THE FOUND FOOTAGE FESTIVAL This is pretty self-explanatory.

The Found Footage Festival has been around for well over a decade, touring the country with an analog aficionado’s selection of pan-and-scan VHS ephemera. Unlike a lot of underground/bootleg/nostalgia-based shows, which typically depend on raw enthusiasm and audience discomfort, FFF’s productions are clever, tightly edited montages without any distortion or remixing—think of them as a very ADD-friendly approach to surveying the especially goofy bits in your mom’s old workout videos. And even after numerous iterations, this year’s slate of videos is a fun mix of ’80s and ’90s time capsules ranging from satanic panic interviews to ineffective cat training techniques—seasoned with some considerably more upsetting subjects that include, but are not limited to, ferret placentas, pee drinking, and problematic police training videos.

I got a chance to speak with Nick Prueher, who, along with co-host Joe Pickett, has been running FFF since its inception. The duo serves as engaging, excited narrators during FFF’s live shows, which helps leaven some of the more distressing, placenta-centric material. Here are Prueher’s thoughts on what makes FFF so consistently fun and so consistently strange.

On the Found Footage Festival’s curatorial philosophy:

“Our approach is to present these in the way that we’ve always done since we were in high school: have friends over and take them through a guided tour through our video collection. And just from a comedic standpoint, these videos are so weird that you kinda need a straight man. So we’re happy to provide the incredulous straight men to this very weird world of videos we’ve discovered.”

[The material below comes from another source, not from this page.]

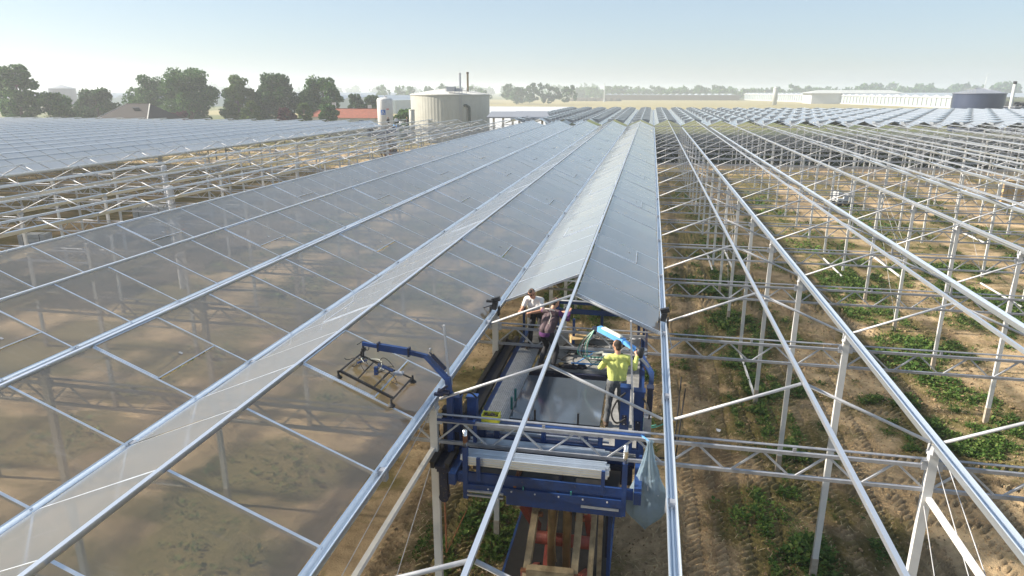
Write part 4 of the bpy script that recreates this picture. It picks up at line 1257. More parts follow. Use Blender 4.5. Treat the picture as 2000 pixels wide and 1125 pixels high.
# left manipulator arm
a1 = part('manipulator_arm', MB().bar((-3.72, .08, 5.4), (-3.72, .08, 6.55), .10, .10).bar((-3.72, .08, 6.5), (-3.76, .10, 6.82), .09, .09), M['blue'])
part('boom', MB().bar((-3.76, .10, 6.78), (-4.15, .15, 7.16), .085, .075).bar((-4.12, .15, 7.15), (-4.46, .15, 7.21), .065, .07).bar((-4.44, .15, 7.215), (-5.02, .15, 7.27), .075, .12).bar((-5.0, .15, 7.27), (-5.32, .15, 7.31), .055, .06), M['blue'], a1)
for x in (-4.46, -5.02): part('boom_collar', MB().box((x, .15, 7.215 if x > -4.7 else 7.27), (.03, .10, .16)), M['blued'], a1)
part('lift_cylinder', MB().tube((-3.78, .06, 6.98), (-4.02, .08, 7.22), .036, n=10).tube((-4.02, .08, 7.22), (-4.07, .09, 7.27), .016, n=8), M['blued'], a1)
part('cylinder_pin', MB().box((-4.06, .1, 7.29), (.03, .05, .07)), M['chrome'], a1)
part('arm_joint', MB().tube((-3.70, -.02, 6.58), (-3.90, -.02, 6.60), .05, n=10).box((-3.88, -.05, 6.55), (.16, .05, .05)).bar((-3.88, -.05, 6.6), (-3.72, -.05, 6.72), .04, .04), M['blued'], a1)
sfm = part('suction_frame', MB(), M['black']) if False else None
def sl(x, y, up=.12): return (x, y, ZR - (x + 6) * .4235 + up)
sf = thing('tmp', None, None); COL.objects.unlink(sf); bpy.data.objects.remove(sf)
fbm_ = MB()
fbm_.bar(sl(-5.36, .13), sl(-5.38, -.72), .022, .022).bar(sl(-4.43, .17), sl(-4.45, -.78), .022, .022)
fbm_.bar(sl(-5.37, -.70, .14), sl(-4.44, -.74, .14), .036, .036).bar(sl(-5.36, .10), sl(-4.42, .14), .022, .022)
fbm_.bar(sl(-5.10, .10), sl(-5.08, -.70), .018, .018).bar(sl(-4.78, .12), sl(-4.80, -.72), .022, .022)
sfo = part('suction_frame', fbm_, M['black'])
for (x, y) in ((-5.38, -.74), (-4.43, .19), (-4.45, -.81), (-5.36, .16)):
    part('suction_cup', MB().lathe([(.062, -.100), (.066, -.085), (.03, -.05), (.018, -.02), (.018, .035), (.0, .035)], sl(x, y), 14), M['rubber'], sfo)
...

On how the festival has evolved:

“We just take it way too far now. In the first years of doing it, we’d be like, ‘I wonder if we could track down the guy in a Speedo dancing for elderly people,’ and we do a little Google search and, ‘Welp, can’t find them!’ Now we hire a private investigator to help us find them. We’ll hire a detective and we’ll go fly and meet that person. We’ll just go as far as we can to get the backstory, and to get videos that we’ve never seen before. We... have nothing better to do. This is our full-time job.”

On the 200-plus tapes they inherited from The Late Show With David Letterman’s “Dave’s Video Collection” archives:

“[Letterman writer] Steve Young said, “Would you be interested in Dave’s entire video collection?’ They were literally gonna throw [them all] in a dumpster. If nothing else, we’re rescuing videos from landfills, so we jumped at the chance. And even better—which shows you what kind of a guy Steve is—I showed him the montage of all the videos we’ve cut from what he’d given us. And he said, ‘I’ve just remembered, one thing we did in the ’90s was solicit all our local CBS affiliates to send us their worst local commercials. Would you be interested in that as well?’ And we were like, ‘Bring it on!’”

On the challenges of keeping the flame of VHS alive...

“For a long time, we were sort of social pariahs. If you’re dating someone and they come over and you’ve got thousands of VHS tapes in your apartment... it doesn’t really bode well.”

...and on VHS’ current vogue status:

“I love the fact that VHS has had a resurgence. I don’t think it’ll ever be as sexy as like, collecting vinyl. Music is always cooler than movies, right? There’s not going to be VHS groupies any time soon. But it is cool that people are appreciating the bad tracking and the production value of VHS now, and appreciating those imperfections in the same way that people like to hear the hisses and pops in a record collection.”